» **Dataset content**:
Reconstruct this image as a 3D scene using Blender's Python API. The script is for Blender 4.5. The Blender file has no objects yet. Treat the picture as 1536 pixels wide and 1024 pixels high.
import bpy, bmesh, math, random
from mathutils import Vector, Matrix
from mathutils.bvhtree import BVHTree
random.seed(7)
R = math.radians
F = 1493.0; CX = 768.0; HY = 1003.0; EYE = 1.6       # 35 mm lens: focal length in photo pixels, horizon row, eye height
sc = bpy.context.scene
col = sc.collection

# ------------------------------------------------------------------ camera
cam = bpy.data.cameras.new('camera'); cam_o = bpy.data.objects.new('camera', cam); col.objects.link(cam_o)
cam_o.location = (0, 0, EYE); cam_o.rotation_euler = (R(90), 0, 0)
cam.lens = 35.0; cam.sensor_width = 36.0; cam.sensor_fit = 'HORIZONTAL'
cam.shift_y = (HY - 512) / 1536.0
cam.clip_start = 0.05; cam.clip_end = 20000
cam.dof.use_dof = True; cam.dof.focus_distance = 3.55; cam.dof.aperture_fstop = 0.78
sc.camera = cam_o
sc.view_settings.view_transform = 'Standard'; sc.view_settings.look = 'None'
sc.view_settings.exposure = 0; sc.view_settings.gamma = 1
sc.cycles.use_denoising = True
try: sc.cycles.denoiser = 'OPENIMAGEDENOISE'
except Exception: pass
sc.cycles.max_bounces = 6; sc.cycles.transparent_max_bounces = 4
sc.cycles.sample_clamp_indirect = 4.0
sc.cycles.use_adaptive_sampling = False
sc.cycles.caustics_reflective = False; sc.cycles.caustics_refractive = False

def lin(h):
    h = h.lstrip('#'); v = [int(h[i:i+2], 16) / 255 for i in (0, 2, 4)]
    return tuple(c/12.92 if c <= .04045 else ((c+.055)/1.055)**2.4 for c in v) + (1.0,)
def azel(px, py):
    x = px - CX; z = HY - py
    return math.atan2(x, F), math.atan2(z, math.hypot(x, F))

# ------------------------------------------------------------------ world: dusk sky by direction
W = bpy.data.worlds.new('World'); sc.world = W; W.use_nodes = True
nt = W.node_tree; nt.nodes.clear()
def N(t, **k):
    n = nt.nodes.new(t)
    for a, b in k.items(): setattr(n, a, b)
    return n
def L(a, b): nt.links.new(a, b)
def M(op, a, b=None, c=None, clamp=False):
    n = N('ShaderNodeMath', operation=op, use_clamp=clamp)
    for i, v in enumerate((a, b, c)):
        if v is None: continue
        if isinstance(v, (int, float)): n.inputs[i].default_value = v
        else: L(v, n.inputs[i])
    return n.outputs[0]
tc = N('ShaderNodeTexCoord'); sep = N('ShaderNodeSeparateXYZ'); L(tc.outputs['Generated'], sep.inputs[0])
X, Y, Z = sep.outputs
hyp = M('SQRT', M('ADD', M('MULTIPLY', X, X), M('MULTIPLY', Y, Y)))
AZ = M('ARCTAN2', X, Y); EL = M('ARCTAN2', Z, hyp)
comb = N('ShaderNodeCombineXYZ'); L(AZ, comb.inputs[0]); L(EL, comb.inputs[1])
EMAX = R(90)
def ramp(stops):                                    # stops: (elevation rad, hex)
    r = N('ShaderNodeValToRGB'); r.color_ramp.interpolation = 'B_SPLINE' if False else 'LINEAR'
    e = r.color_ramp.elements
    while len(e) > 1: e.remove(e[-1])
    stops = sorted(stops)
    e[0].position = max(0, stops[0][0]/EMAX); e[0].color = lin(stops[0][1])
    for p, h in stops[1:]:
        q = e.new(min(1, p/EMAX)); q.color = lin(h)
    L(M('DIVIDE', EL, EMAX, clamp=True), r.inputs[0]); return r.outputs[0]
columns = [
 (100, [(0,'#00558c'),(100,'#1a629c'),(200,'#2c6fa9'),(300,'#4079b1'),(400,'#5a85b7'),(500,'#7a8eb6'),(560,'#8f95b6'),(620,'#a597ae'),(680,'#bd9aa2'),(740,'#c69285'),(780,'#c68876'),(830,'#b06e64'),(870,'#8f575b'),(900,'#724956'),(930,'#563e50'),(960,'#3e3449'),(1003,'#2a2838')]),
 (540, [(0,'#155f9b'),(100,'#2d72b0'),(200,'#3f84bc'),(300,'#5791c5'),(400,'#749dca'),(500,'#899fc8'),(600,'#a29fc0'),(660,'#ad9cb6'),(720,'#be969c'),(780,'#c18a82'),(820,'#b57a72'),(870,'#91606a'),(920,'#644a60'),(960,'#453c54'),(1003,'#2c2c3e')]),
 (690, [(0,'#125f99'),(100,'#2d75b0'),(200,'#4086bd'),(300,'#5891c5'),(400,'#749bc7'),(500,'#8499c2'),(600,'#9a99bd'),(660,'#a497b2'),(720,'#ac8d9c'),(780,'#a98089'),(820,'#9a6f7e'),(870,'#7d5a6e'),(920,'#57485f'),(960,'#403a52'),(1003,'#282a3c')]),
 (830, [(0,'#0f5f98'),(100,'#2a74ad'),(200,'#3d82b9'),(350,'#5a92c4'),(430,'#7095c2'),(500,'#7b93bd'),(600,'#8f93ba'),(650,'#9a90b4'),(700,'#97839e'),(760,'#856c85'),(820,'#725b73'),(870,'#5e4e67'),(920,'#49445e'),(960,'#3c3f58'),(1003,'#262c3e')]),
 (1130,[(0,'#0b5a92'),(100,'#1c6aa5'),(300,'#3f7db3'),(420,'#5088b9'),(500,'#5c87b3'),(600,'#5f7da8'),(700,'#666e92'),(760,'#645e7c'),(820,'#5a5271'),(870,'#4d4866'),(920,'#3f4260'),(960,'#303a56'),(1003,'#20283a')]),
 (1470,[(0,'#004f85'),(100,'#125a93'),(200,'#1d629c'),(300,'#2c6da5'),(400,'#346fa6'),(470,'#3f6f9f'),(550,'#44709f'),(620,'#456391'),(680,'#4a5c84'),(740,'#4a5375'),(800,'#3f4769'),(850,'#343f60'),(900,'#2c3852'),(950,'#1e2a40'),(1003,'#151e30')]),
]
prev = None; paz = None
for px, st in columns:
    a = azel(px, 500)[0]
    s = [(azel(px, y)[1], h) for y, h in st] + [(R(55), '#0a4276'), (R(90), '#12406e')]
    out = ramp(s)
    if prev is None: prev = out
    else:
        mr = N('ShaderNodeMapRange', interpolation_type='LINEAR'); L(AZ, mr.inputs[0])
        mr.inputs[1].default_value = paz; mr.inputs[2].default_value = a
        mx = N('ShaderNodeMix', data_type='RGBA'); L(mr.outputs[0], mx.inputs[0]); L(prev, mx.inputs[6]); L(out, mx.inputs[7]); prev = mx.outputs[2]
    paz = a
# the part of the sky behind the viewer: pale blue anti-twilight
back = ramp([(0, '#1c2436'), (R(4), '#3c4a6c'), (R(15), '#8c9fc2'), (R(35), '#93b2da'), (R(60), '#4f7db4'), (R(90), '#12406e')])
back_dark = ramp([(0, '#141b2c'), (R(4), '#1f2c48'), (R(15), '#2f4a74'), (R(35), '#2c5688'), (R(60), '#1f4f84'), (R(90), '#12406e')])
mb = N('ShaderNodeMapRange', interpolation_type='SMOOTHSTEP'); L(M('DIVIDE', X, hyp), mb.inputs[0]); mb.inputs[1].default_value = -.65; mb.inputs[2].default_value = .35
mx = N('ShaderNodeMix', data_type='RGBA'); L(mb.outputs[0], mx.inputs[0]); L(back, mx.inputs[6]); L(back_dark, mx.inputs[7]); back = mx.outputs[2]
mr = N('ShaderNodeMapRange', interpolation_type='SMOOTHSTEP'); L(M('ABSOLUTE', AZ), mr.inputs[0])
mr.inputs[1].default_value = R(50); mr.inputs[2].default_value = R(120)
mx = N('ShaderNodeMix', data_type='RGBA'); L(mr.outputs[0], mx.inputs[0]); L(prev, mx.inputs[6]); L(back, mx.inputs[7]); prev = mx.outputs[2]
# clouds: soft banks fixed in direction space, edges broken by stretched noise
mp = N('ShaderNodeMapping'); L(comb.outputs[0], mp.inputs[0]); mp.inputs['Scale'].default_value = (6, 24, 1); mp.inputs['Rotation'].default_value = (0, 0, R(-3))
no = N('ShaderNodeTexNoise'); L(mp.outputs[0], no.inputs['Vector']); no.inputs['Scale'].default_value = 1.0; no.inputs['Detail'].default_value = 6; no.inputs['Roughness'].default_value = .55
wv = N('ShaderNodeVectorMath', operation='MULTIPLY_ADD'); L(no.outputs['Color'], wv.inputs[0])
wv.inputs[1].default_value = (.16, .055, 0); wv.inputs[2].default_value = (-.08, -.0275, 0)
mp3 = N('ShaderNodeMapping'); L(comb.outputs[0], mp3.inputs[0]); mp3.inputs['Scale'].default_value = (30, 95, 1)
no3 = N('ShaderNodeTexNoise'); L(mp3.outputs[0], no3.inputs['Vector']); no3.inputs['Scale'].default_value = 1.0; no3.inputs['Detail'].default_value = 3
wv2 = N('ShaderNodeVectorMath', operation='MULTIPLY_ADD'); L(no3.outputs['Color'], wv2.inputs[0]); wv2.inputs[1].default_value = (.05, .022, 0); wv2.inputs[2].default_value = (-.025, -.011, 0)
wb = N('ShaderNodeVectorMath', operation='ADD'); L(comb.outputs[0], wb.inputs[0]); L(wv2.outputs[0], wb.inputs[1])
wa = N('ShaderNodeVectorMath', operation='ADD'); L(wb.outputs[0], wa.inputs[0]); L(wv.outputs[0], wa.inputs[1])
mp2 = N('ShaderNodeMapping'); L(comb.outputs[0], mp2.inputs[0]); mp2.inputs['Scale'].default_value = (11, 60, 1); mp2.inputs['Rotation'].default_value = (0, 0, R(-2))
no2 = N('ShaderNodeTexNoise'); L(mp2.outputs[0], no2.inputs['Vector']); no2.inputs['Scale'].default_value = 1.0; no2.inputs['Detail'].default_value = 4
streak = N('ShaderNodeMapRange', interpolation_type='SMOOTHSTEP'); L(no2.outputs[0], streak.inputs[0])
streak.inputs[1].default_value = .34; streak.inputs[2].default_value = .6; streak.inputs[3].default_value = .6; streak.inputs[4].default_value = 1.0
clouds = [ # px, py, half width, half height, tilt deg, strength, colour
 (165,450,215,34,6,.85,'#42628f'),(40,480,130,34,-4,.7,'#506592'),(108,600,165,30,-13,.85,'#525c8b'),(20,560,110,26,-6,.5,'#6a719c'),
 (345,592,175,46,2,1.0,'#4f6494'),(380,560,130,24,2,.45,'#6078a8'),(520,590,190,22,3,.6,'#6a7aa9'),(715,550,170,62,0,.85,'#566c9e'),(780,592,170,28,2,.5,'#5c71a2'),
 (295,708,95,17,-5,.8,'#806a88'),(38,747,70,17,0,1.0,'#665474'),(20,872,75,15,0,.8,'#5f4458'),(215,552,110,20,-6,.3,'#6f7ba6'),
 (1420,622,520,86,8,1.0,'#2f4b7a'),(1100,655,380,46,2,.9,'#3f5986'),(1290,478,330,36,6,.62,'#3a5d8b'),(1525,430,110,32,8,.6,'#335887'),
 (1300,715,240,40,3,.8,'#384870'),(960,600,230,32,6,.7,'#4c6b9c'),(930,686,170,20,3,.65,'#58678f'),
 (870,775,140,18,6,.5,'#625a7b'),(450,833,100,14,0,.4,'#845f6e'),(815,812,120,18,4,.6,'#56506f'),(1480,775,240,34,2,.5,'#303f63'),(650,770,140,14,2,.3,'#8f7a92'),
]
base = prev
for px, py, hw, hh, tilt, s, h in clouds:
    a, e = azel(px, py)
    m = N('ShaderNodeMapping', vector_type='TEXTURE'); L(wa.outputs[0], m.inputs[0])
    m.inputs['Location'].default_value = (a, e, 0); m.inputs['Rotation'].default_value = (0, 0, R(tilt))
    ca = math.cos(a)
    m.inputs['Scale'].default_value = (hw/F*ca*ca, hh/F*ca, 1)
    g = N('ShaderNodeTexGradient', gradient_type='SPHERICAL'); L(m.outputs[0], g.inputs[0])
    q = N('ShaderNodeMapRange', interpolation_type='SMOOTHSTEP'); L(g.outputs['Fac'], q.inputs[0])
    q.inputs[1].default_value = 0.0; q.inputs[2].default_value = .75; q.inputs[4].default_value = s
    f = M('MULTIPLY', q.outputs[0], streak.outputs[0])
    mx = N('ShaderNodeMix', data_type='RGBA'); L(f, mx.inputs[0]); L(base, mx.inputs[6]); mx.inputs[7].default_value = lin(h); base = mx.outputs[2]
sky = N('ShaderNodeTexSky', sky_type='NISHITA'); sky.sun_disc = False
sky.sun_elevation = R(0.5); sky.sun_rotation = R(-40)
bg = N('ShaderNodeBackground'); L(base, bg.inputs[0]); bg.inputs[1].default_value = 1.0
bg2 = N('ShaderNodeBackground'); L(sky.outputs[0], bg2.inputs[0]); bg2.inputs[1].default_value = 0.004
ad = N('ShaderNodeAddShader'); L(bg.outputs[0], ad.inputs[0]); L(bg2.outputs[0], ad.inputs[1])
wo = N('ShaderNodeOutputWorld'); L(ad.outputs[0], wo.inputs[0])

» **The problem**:
Take the lines above from the first through the one containing "col = sc.collection" and reproduce them exactly; include nothing else.

» **Result**:
Reconstruct this image as a 3D scene using Blender's Python API. The script is for Blender 4.5. The Blender file has no objects yet. Treat the picture as 1536 pixels wide and 1024 pixels high.
import bpy, bmesh, math, random
from mathutils import Vector, Matrix
from mathutils.bvhtree import BVHTree
random.seed(7)
R = math.radians
F = 1493.0; CX = 768.0; HY = 1003.0; EYE = 1.6       # 35 mm lens: focal length in photo pixels, horizon row, eye height
sc = bpy.context.scene
col = sc.collection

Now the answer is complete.